Seller shall maintain and administer a program for the maintenance, repair, protection, and preservation of Government property in accordance with FAR Subpart 45.5. Upon Buyer’s request, Seller shall submit inventory schedules in acceptable form covering all Government Property pertaining to this Order. Nothing herein will be deemed to contravene the rights of the Government under FAR 52.245-2, paragraph (b).

RIGHTS OF ACCESS

Buyer may periodically require access to Seller’s facilities for the purpose of verification or validation activities. Seller shall provide right of access by the Buyer, the Buyer’s customer, and regulatory authorities to all facilities involved in the order and to all applicable records.

FLOW DOWN OF REQUIREMENTS AND SUBCONTRACTOR MANAGEMENT

Seller shall flow down all applicable requirements to suppliers including special, critical, key characteristics, qualification of personnel, and/or customer specific requirements and regulatory requirements (ITAR/FAR/DFAR). Seller shall monitor Seller’s external providers for configuration, quality and schedule performance as appropriate in order to ensure all customer specific requirements and regulatory requirements are met.

CONTROL OF DOCUMENTED INFORMATION AND RECORDS RETENTION

Seller shall make every reasonable effort to maintain secure transfer and storage of sensitive (copyrighted or proprietary) documentation. Seller shall maintain all records relating to the order for a period of five years unless stated otherwise in the contract.

COUNTERFEIT PARTS AND MATERIALS

Seller shall make every reasonable effort to establish a policy and procedure for the detection and prevention of counterfeit parts and materials as appropriate (this is an industry specific condition). Notification of escapes or suspected escapes shall be sent to Buyer immediately upon discovery of such an event.

PERSONNEL COMPETENCE AND IMPACT AWARENESS

Seller shall, as deemed appropriate by Seller, ensure the assignment of competent/qualified personnel for the production of parts and materials per Buyer order. Seller shall also ensure that personnel are aware of their individual contribution to product safety, product conformity, and of the importance of ethical behavior.

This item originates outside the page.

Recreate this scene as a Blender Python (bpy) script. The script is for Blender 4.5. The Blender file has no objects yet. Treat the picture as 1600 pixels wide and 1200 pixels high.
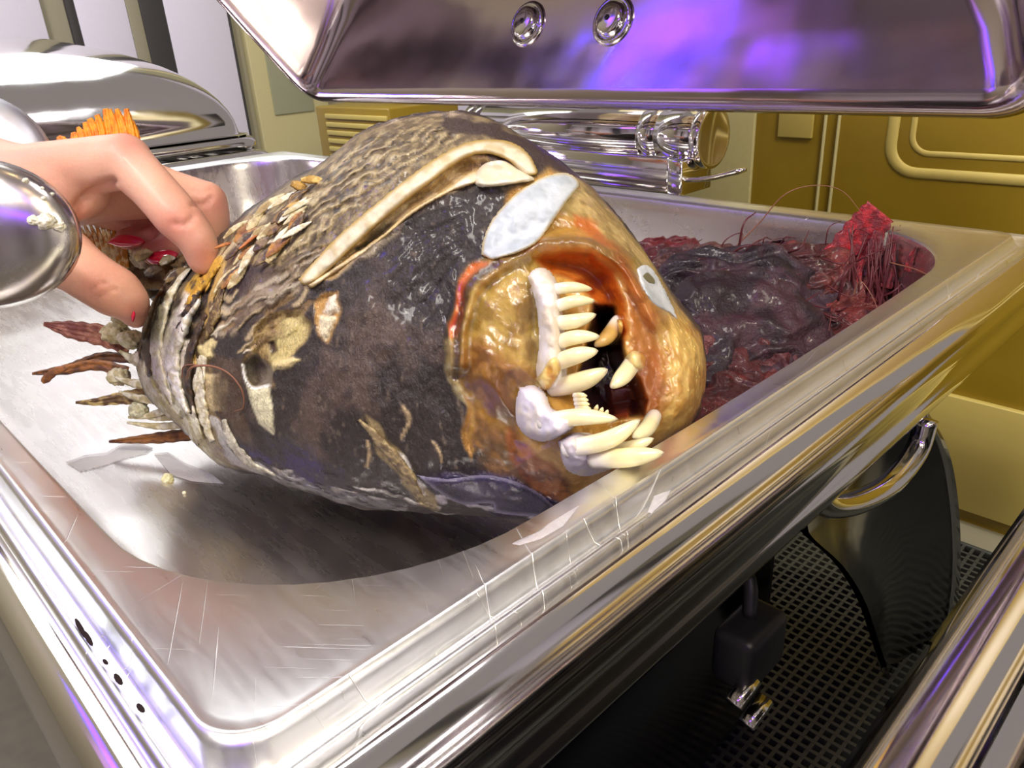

MONITORING OF SELLER’S PERFORMANCE

Buyer may periodically produce internal reports evaluating Seller’s quality and delivery performance, which may be used in making decisions regarding the award of future work.

REASSIGNMENT

For orders manufactured to Buyer’s specified engineering or designs, no portion of the order may be reassigned or transferred without Buyer’s prior written consent, except for any portion(s) of the specified engineering, design or Purchase Order that Buyer and Seller have agreed may be subcontracted to a specified third party.